- Exercise:
For each line that holds "from", copy the line out.
# Start of Raw data
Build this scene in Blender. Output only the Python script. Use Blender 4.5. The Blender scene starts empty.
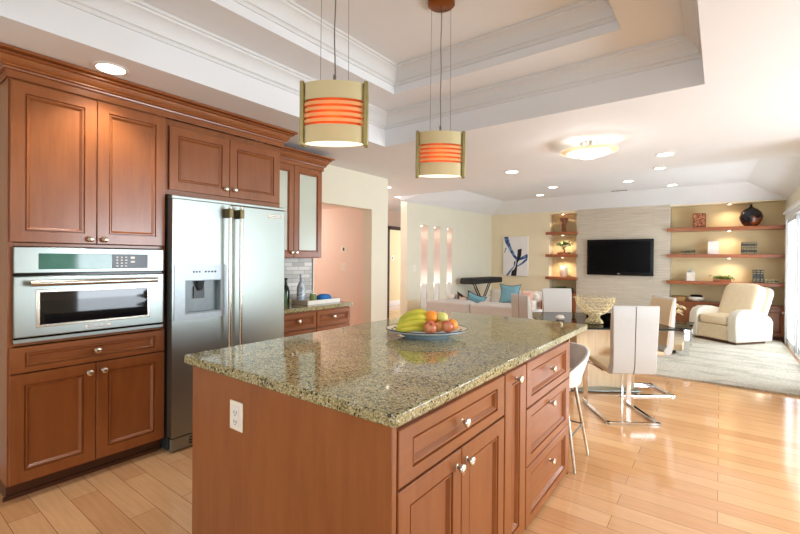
import bpy, bmesh, math, random
from math import pi, sin, cos, radians
from mathutils import Vector, Matrix
random.seed(7)
S = bpy.context.scene
C = S.collection

# ------------------------------------------------------------------ camera
cam_d = bpy.data.cameras.new('camera')
cam_d.sensor_width = 36.0
cam_d.lens = 425.0 / 800 * 36
cam_d.shift_y = -6.408 / 800
cam_d.clip_start = 0.02
cam = bpy.data.objects.new('camera', cam_d)
C.objects.link(cam)
def cam_rot(a, b, c):
    Rz = Matrix(((cos(c), -sin(c), 0), (sin(c), cos(c), 0), (0, 0, 1)))
    Rx = Matrix(((1, 0, 0), (0, cos(b), -sin(b)), (0, sin(b), cos(b))))
    W = Matrix(((cos(a), -sin(a), 0), (0, 0, -1), (sin(a), cos(a), 0)))
    return Rz @ Rx @ W
_R = cam_rot(-radians(37.002), 0.00452, 0.00775)
_M = Matrix((_R[0], -_R[1], -_R[2])).transposed()
cam.matrix_world = Matrix.Translation((0, 0, 1.40)) @ _M.to_4x4()
S.camera = cam

# ------------------------------------------------------------------ light
S.view_settings.view_transform = 'Standard'
S.view_settings.look = 'None'
S.view_settings.gamma = 1.0
S.view_settings.use_curve_mapping = False
S.view_settings.exposure = 0.36
S.cycles.max_bounces = 10
S.cycles.diffuse_bounces = 6
S.cycles.glossy_bounces = 5
S.cycles.transmission_bounces = 8
S.cycles.sample_clamp_indirect = 6.0
S.cycles.caustics_reflective = False
S.cycles.caustics_refractive = False
world = bpy.data.worlds.new('daylight')
world.use_nodes = True
S.world = world
_bg = world.node_tree.nodes['Background']
_bg.inputs[0].default_value = (0.80, 0.90, 1.0, 1)
_bg.inputs[1].default_value = 2.2

def area_light(name, loc, aim, sx, sy, power, col=(1, 1, 1)):
    d = bpy.data.lights.new(name, 'AREA')
    d.shape = 'RECTANGLE'; d.size = sx; d.size_y = sy
    d.energy = power; d.color = col
    o = bpy.data.objects.new(name, d)
    C.objects.link(o)
    o.location = loc
    o.rotation_euler = Vector(aim).to_track_quat('-Z', 'Y').to_euler()
    return o
# daylight panels outside the patio door and two unseen windows
area_light('daylight_patio_door', (1.45, 8.1, 1.25), (-1, 0, 0.15), 3.2, 2.1, 112, (0.90, 0.95, 1.0))
area_light('daylight_kitchen_window', (3.0, 3.75, 1.25), (-1, -0.25, -0.06), 2.5, 1.6, 160, (0.84, 0.92, 1.0))
area_light('daylight_rear_window', (-0.6, -3.0, 1.45), (0, 1, 0), 4.4, 2.0, 18, (0.84, 0.92, 1.0))

# ------------------------------------------------------------------ materials
def lin(r, g, b):
    f = lambda c: (c / 255 / 12.92) if c / 255 <= 0.04045 else ((c / 255 + 0.055) / 1.055) ** 2.4
    return (f(r), f(g), f(b), 1)

class NT:
    def __init__(s, name):
        s.m = bpy.data.materials.new(name); s.m.use_nodes = True
        s.t = s.m.node_tree; s.n = s.t.nodes; s.l = s.t.links
        s.b = s.n['Principled BSDF']
    def add(s, typ, **kw):
        n = s.n.new(typ)
        for k, v in kw.items():
            setattr(n, k, v)
        return n
    def link(s, a, b): s.l.new(a, b)
    def coords(s, scale=(1, 1, 1), rot=(0, 0, 0), kind='Object'):
        tc = s.add('ShaderNodeTexCoord'); mp = s.add('ShaderNodeMapping')
        mp.inputs['Scale'].default_value = scale
        mp.inputs['Rotation'].default_value = rot
        s.link(tc.outputs[kind], mp.inputs['Vector'])
        return mp.outputs['Vector']
    def noise(s, vec, scale, detail=3, rough=0.5):
        n = s.add('ShaderNodeTexNoise')
        n.inputs['Scale'].default_value = scale
        n.inputs['Detail'].default_value = detail
        n.inputs['Roughness'].default_value = rough
        s.link(vec, n.inputs['Vector'])
        return n.outputs['Fac']
    def ramp(s, fac, stops, interp='LINEAR'):
        r = s.add('ShaderNodeValToRGB')
        r.color_ramp.interpolation = interp
        els = r.color_ramp.elements
        while len(els) < len(stops): els.new(0.5)
        for e, (p, c) in zip(els, stops):
            e.position = p; e.color = c
        s.link(fac, r.inputs['Fac'])
        return r.outputs['Color']
    def mix(s, fac, a, b, blend='MIX'):
        n = s.add('ShaderNodeMix', data_type='RGBA', blend_type=blend)
        for sock, v in ((n.inputs['Factor'], fac), (n.inputs['A'], a), (n.inputs['B'], b)): pass
        ins = [i for i in n.inputs if i.enabled] if False else n.inputs
        def setin(idx, v):
            if hasattr(v, 'links'): s.link(v, n.inputs[idx])
            else: n.inputs[idx].default_value = v
        setin(0, fac); setin(6, a); setin(7, b)
        return n.outputs[2]
    def bump(s, h, strength=0.2, dist=0.01):
        b = s.add('ShaderNodeBump')
        b.inputs['Strength'].default_value = strength
        b.inputs['Distance'].default_value = dist
        s.link(h, b.inputs['Height'])
        s.link(b.outputs['Normal'], s.b.inputs['Normal'])
    def color(s, c):
        if hasattr(c, 'links'): s.link(c, s.b.inputs['Base Color'])
        else: s.b.inputs['Base Color'].default_value = c
    def set(s, **kw):
        for k, v in kw.items():
            s.b.inputs[k.replace('_', ' ')].default_value = v

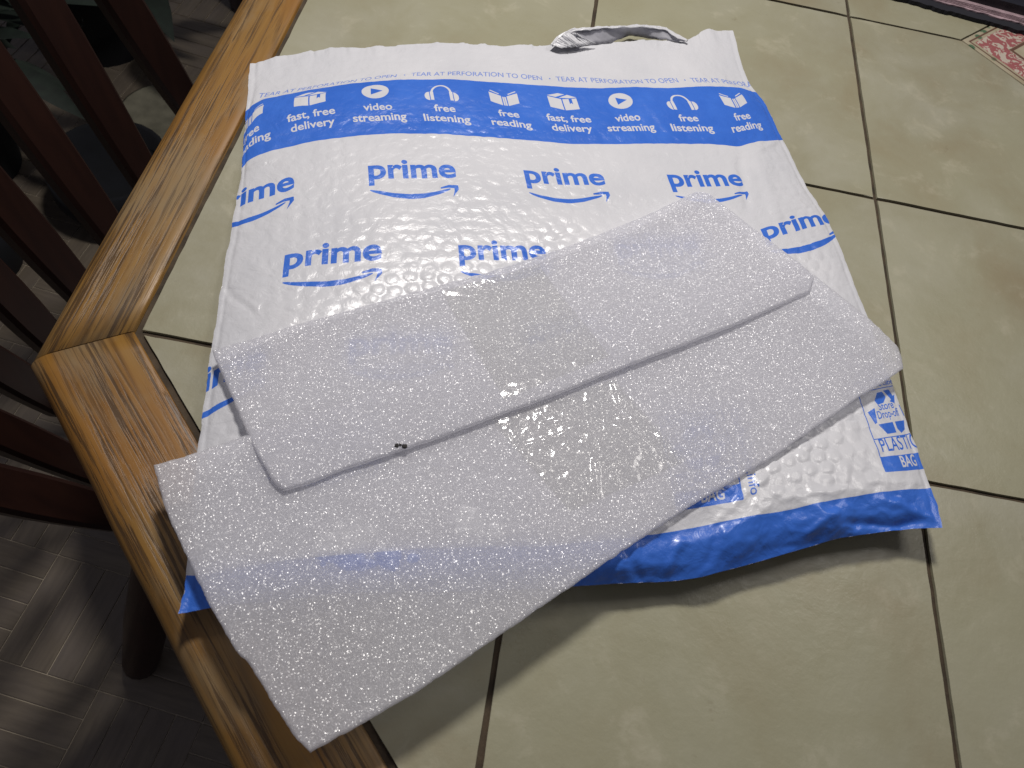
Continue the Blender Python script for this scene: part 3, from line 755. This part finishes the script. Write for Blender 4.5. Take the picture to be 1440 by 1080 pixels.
img = bpy.data.images.new('mailer_print', IW, IH, alpha=False, float_buffer=False); img.colorspace_settings.name = 'Non-Color'
buf = np.ones((IH, IW, 4), np.float32); buf[..., :3] = mask[::-1, :, None]; img.pixels.foreach_set(buf.ravel()); img.update(); img.pack()
del buf
def mat_film(printed=True):
    m, nt, b, out = new_mat('printed_film' if printed else 'white_film'); v = coords(nt, per_object=False)
    white = ramp(nt, noise(nt, v, 14, 4), [(.3, (.565, .57, .60)), (.7, (.62, .62, .645))])
    blue = ramp(nt, noise(nt, v, 25, 5, .6), [(.3, (.030, .125, .54)), (.7, (.045, .160, .62))])
    if printed:
        t = nt.nodes.new('ShaderNodeTexImage'); t.image = img; t.extension = 'EXTEND'; t.interpolation = 'Linear'
        uvn = nt.nodes.new('ShaderNodeUVMap'); uvn.uv_map = 'print'; nt.links.new(uvn.outputs[0], t.inputs[0])
        scuff = ramp(nt, noise(nt, v, 130, 5, .7), [(.22, .45), (.27, 1)])
        ink = math_(nt, 'MULTIPLY', t.outputs[0], scuff)
        nt.links.new(mix(nt, ink, white, blue), b.inputs['Base Color'])
    else: nt.links.new(white, b.inputs['Base Color'])
    nt.links.new(ramp(nt, noise(nt, v, 18, 3), [(.3, .24), (.7, .38)]), b.inputs['Roughness'])
    b.inputs['IOR'].default_value = 1.5
    b.inputs['Coat Weight'].default_value = .15; b.inputs['Coat Roughness'].default_value = .12
    h = math_(nt, 'ADD', noise(nt, v, 120, 5, .6, .6), math_(nt, 'MULTIPLY', noise(nt, v, 55, 3, .5, 1.5), 1.4))
    nt.links.new(bump(nt, h, .55, .0010), b.inputs['Normal']); return m
M_print = mat_film(True); M_film = mat_film(False); M_inside = mat_plain('grey_lining', (.42, .42, .46), .5, .2, 60)
link('printed_front', top_me, M_print, mailer); link('plain_back', back_me, M_film, mailer)
# the torn flap of the back sheet that stands up over the opening
def ribbon(name, A, B, za, zb, mat, n=60, thick=.0006, rough=.0011, seed=4):
    def res(P):
        P = np.array(P, float); s = np.r_[0, np.cumsum(np.hypot(*np.diff(P, axis=0).T))]; q = np.linspace(0, s[-1], n)
        return np.interp(q, s, P[:, 0]), np.interp(q, s, P[:, 1])
    ax, ay = res(A); bx_, by_ = res(B); m_ = 5; V = []
    f = np.linspace(0, 1, n); za_ = np.interp(f, np.linspace(0, 1, len(za)), za); zb_ = np.interp(f, np.linspace(0, 1, len(zb)), zb)
    for k in range(m_):
        t = k / (m_ - 1); P = unp(ax * (1 - t) + bx_ * t, ay * (1 - t) + by_ * t, za_ * (1 - t) + zb_ * t)
        P[:, 2] += rough * fbm(f * 30, np.full(n, t * 3.), seed, 3); P[:, 1] += rough * fbm(f * 40, np.full(n, t * 2. + 9), seed, 3); V.append(P)
    V = np.concatenate(V) - mo
    me = np_mesh(name, V, grid_faces(n - 1, m_ - 1)); o_ = link(name, me, mat, mailer)
    md = o_.modifiers.new('thickness', 'SOLIDIFY'); md.thickness = thick; md.offset = 0; return o_
ribbon('torn_flap', [(777, 64), (786, 51), (806, 42), (850, 38), (905, 36), (934, 40), (950, 50), (966, 57)], [(800, 66), (822, 63), (842, 62), (860, 60), (886, 49), (915, 54), (938, 57), (962, 59)],
       [.010, .016, .018, .017, .016, .012, .008], [.008, .006, .005, .004, .004, .005, .006], M_inside)
ribbon('torn_rim', [(774, 63), (784, 50), (805, 40), (850, 36.5), (905, 34.5), (937, 39), (953, 49), (968, 56)], [(777, 66), (787, 53), (807, 44), (850, 40), (905, 38), (934, 42), (949, 52), (966, 59)],
       [.011, .017, .019, .018, .017, .013, .009], [.010, .016, .018, .017, .016, .012, .008], M_film)
ribbon('torn_fold', [(776, 63), (787, 52), (800, 45), (812, 48)], [(790, 68), (806, 66), (824, 64), (838, 62)], [.012, .019, .019], [.0115, .011, .010], M_film, seed=8)

# ------------------------------------------------------------------ the foam sheets
def mat_foam():
    m, nt, b, out = new_mat('expanded_foam'); v = coords(nt, per_object=False)
    geo = nt.nodes.new('ShaderNodeNewGeometry')
    def cellnormal(scale, k, stretch):
        vo = nt.nodes.new('ShaderNodeTexVoronoi'); vo.inputs['Scale'].default_value = scale
        mp = nt.nodes.new('ShaderNodeMapping'); mp.inputs['Scale'].default_value = stretch; nt.links.new(v, mp.inputs[0]); nt.links.new(mp.outputs[0], vo.inputs['Vector'])
        s = nt.nodes.new('ShaderNodeVectorMath'); s.operation = 'SUBTRACT'; nt.links.new(vo.outputs['Color'], s.inputs[0]); s.inputs[1].default_value = (.5, .5, .5)
        sc_ = nt.nodes.new('ShaderNodeVectorMath'); sc_.operation = 'SCALE'; sc_.inputs['Scale'].default_value = k; nt.links.new(s.outputs[0], sc_.inputs[0])
        ad = nt.nodes.new('ShaderNodeVectorMath'); ad.operation = 'ADD'; nt.links.new(sc_.outputs[0], ad.inputs[0]); nt.links.new(geo.outputs['Normal'], ad.inputs[1])
        no = nt.nodes.new('ShaderNodeVectorMath'); no.operation = 'NORMALIZE'; nt.links.new(ad.outputs[0], no.inputs[0]); return no.outputs[0], vo
    n1, vo1 = cellnormal(2500, 1.3, (1, 1, 1)); n2, vo2 = cellnormal(1800, 1.5, (1, 1, 1))
    vcol = mix(nt, ramp(nt, vo1.outputs['Distance'], [(.1, 0), (.7, 1)]), (.97, .97, 1.0), (.90, .90, .95))
    vcol = mix(nt, ramp(nt, noise(nt, v, 700, 2, .7), [(.38, 0), (.62, .8)]), vcol, (.83, .83, .87))
    vcol = mix(nt, ramp(nt, noise(nt, v, 12, 4), [(.35, 0), (.65, .5)]), vcol, (.86, .85, .88))
    nt.nodes.remove(b)
    vcol = mix(nt, 1.0, vcol, (.985, .985, 1), 'MULTIPLY'); dif = nt.nodes.new('ShaderNodeBsdfDiffuse'); nt.links.new(vcol, dif.inputs[0]); nt.links.new(bump(nt, vo1.outputs['Distance'], .6, .0005), dif.inputs['Normal'])
    trl = nt.nodes.new('ShaderNodeBsdfTranslucent'); trl.inputs[0].default_value = (.97, .97, .985, 1)
    g1 = nt.nodes.new('ShaderNodeBsdfGlossy'); g1.inputs['Roughness'].default_value = .25; nt.links.new(n1, g1.inputs['Normal'])
    g2 = nt.nodes.new('ShaderNodeBsdfGlossy'); g2.inputs['Roughness'].default_value = .22; nt.links.new(n2, g2.inputs['Normal'])
    tp = nt.nodes.new('ShaderNodeBsdfTransparent'); tp.inputs[0].default_value = (.95, .95, .97, 1)
    def mx(f, a, b_):
        q = nt.nodes.new('ShaderNodeMixShader'); q.inputs[0].default_value = f; nt.links.new(a, q.inputs[1]); nt.links.new(b_, q.inputs[2]); return q.outputs[0]
    s = mx(.53, dif.outputs[0], trl.outputs[0]); s = mx(.33, s, tp.outputs[0]); s = mx(.085, s, g1.outputs[0]); s = mx(.03, s, g2.outputs[0])
    nt.links.new(s, out.inputs[0]); return m
M_foam = mat_foam()
foam = thing('foam_sheet', 'translucent white packing foam folded in two layers, lying across the mailer', 'packing foam', (.0, -.62, .03))
fo = np.array(foam.location)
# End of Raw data
- Response to the task:
from math import pi, sin, cos, radians
from mathutils import Vector, Matrix
Continue the Blender Python script for this scene: part 3, from line 755. This part finishes the script. Write for Blender 4.5. Take the picture to be 1440 by 1080 pixels.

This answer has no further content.